Task objective: Transcribe all of the material exactly. Any picture in it should be left out.

Provided data:
>> begin

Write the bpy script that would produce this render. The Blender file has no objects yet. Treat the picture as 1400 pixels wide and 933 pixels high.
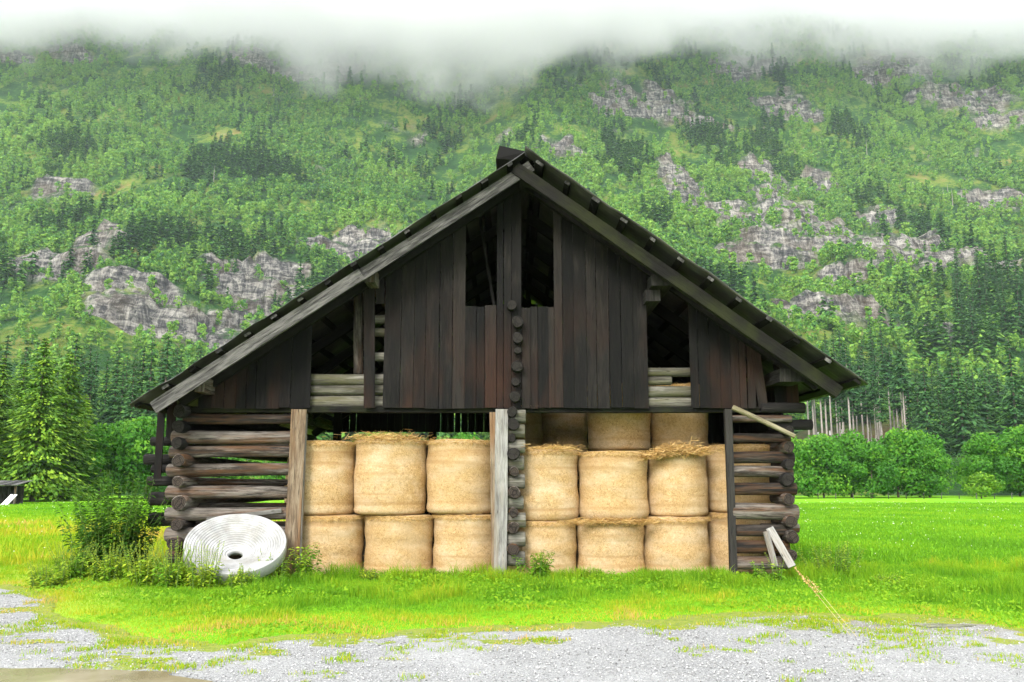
import bpy, math, random
import numpy as np
from mathutils import Vector, Matrix, Quaternion

random.seed(7)
RNG = np.random.default_rng(11)
S = bpy.context.scene
COL = S.collection

# ------------------------------------------------------------------ camera, light, exposure
F = 1200.0
PITCH = math.radians(9.16)
CAMZ = 1.6
cam_d = bpy.data.cameras.new('camera')
cam_d.sensor_width = 36.0
cam_d.lens = F / 1400.0 * 36.0
cam_d.clip_start = 0.1
cam_d.clip_end = 6000.0
cam = bpy.data.objects.new('camera', cam_d)
COL.objects.link(cam)
cam.location = (0, 0, CAMZ)
cam.rotation_euler = (math.radians(90) + PITCH, 0, 0)
S.camera = cam

SUN_EL, SUN_AZ = math.radians(34), math.radians(200)     # azimuth from +Y, clockwise: behind the camera, to its left
w = bpy.data.worlds.new("World"); S.world = w; w.use_nodes = True
nt = w.node_tree; nt.nodes.clear()
wo = nt.nodes.new('ShaderNodeOutputWorld'); bg = nt.nodes.new('ShaderNodeBackground')
sky = nt.nodes.new('ShaderNodeTexSky'); sky.sky_type = 'NISHITA'; sky.sun_disc = False
sky.sun_elevation = SUN_EL; sky.sun_rotation = SUN_AZ
sky.air_density = 1.0; sky.dust_density = 3.0
mixw = nt.nodes.new('ShaderNodeMix'); mixw.data_type = 'RGBA'
mixw.inputs['Factor'].default_value = 0.88
mixw.inputs['B'].default_value = (7.6, 7.75, 7.9, 1)       # the white overcast
nt.links.new(sky.outputs[0], mixw.inputs['A'])
nt.links.new(mixw.outputs['Result'], bg.inputs['Color'])
bg.inputs['Strength'].default_value = 0.12
nt.links.new(bg.outputs[0], wo.inputs[0])

sd = bpy.data.lights.new('sun', 'SUN'); sd.energy = 1.5; sd.angle = math.radians(20); sd.color = (1.0, 0.96, 0.9)
sun = bpy.data.objects.new('sun', sd); COL.objects.link(sun)
dirv = Vector((math.sin(SUN_AZ) * math.cos(SUN_EL), math.cos(SUN_AZ) * math.cos(SUN_EL), math.sin(SUN_EL)))
sun.rotation_euler = dirv.to_track_quat('Z', 'Y').to_euler()

S.view_settings.view_transform = 'Standard'
S.view_settings.look = 'None'
S.view_settings.exposure = 1.6
S.view_settings.gamma = 1.0
S.view_settings.use_curve_mapping = False
S.cycles.use_denoising = True
S.cycles.max_bounces = 14
S.cycles.diffuse_bounces = 3
S.cycles.glossy_bounces = 2
S.cycles.transmission_bounces = 3
S.cycles.transparent_max_bounces = 8
S.cycles.volume_bounces = 12
S.cycles.volume_step_rate = 0.45
S.cycles.volume_max_steps = 64
S.cycles.use_adaptive_sampling = True
S.cycles.adaptive_threshold = 0.02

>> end

Task answer:
Write the bpy script that would produce this render. The Blender file has no objects yet. Treat the picture as 1400 pixels wide and 933 pixels high.
import bpy, math, random
import numpy as np
from mathutils import Vector, Matrix, Quaternion

random.seed(7)
RNG = np.random.default_rng(11)
S = bpy.context.scene
COL = S.collection

# ------------------------------------------------------------------ camera, light, exposure
F = 1200.0
PITCH = math.radians(9.16)
CAMZ = 1.6
cam_d = bpy.data.cameras.new('camera')
cam_d.sensor_width = 36.0
cam_d.lens = F / 1400.0 * 36.0
cam_d.clip_start = 0.1
cam_d.clip_end = 6000.0
cam = bpy.data.objects.new('camera', cam_d)
COL.objects.link(cam)
cam.location = (0, 0, CAMZ)
cam.rotation_euler = (math.radians(90) + PITCH, 0, 0)
S.camera = cam

SUN_EL, SUN_AZ = math.radians(34), math.radians(200)     # azimuth from +Y, clockwise: behind the camera, to its left
w = bpy.data.worlds.new("World"); S.world = w; w.use_nodes = True
nt = w.node_tree; nt.nodes.clear()
wo = nt.nodes.new('ShaderNodeOutputWorld'); bg = nt.nodes.new('ShaderNodeBackground')
sky = nt.nodes.new('ShaderNodeTexSky'); sky.sky_type = 'NISHITA'; sky.sun_disc = False
sky.sun_elevation = SUN_EL; sky.sun_rotation = SUN_AZ
sky.air_density = 1.0; sky.dust_density = 3.0
mixw = nt.nodes.new('ShaderNodeMix'); mixw.data_type = 'RGBA'
mixw.inputs['Factor'].default_value = 0.88
mixw.inputs['B'].default_value = (7.6, 7.75, 7.9, 1)       # the white overcast
nt.links.new(sky.outputs[0], mixw.inputs['A'])
nt.links.new(mixw.outputs['Result'], bg.inputs['Color'])
bg.inputs['Strength'].default_value = 0.12
nt.links.new(bg.outputs[0], wo.inputs[0])

sd = bpy.data.lights.new('sun', 'SUN'); sd.energy = 1.5; sd.angle = math.radians(20); sd.color = (1.0, 0.96, 0.9)
sun = bpy.data.objects.new('sun', sd); COL.objects.link(sun)
dirv = Vector((math.sin(SUN_AZ) * math.cos(SUN_EL), math.cos(SUN_AZ) * math.cos(SUN_EL), math.sin(SUN_EL)))
sun.rotation_euler = dirv.to_track_quat('Z', 'Y').to_euler()

S.view_settings.view_transform = 'Standard'
S.view_settings.look = 'None'
S.view_settings.exposure = 1.6
S.view_settings.gamma = 1.0
S.view_settings.use_curve_mapping = False
S.cycles.use_denoising = True
S.cycles.max_bounces = 14
S.cycles.diffuse_bounces = 3
S.cycles.glossy_bounces = 2
S.cycles.transmission_bounces = 3
S.cycles.transparent_max_bounces = 8
S.cycles.volume_bounces = 12
S.cycles.volume_step_rate = 0.45
S.cycles.volume_max_steps = 64
S.cycles.use_adaptive_sampling = True
S.cycles.adaptive_threshold = 0.02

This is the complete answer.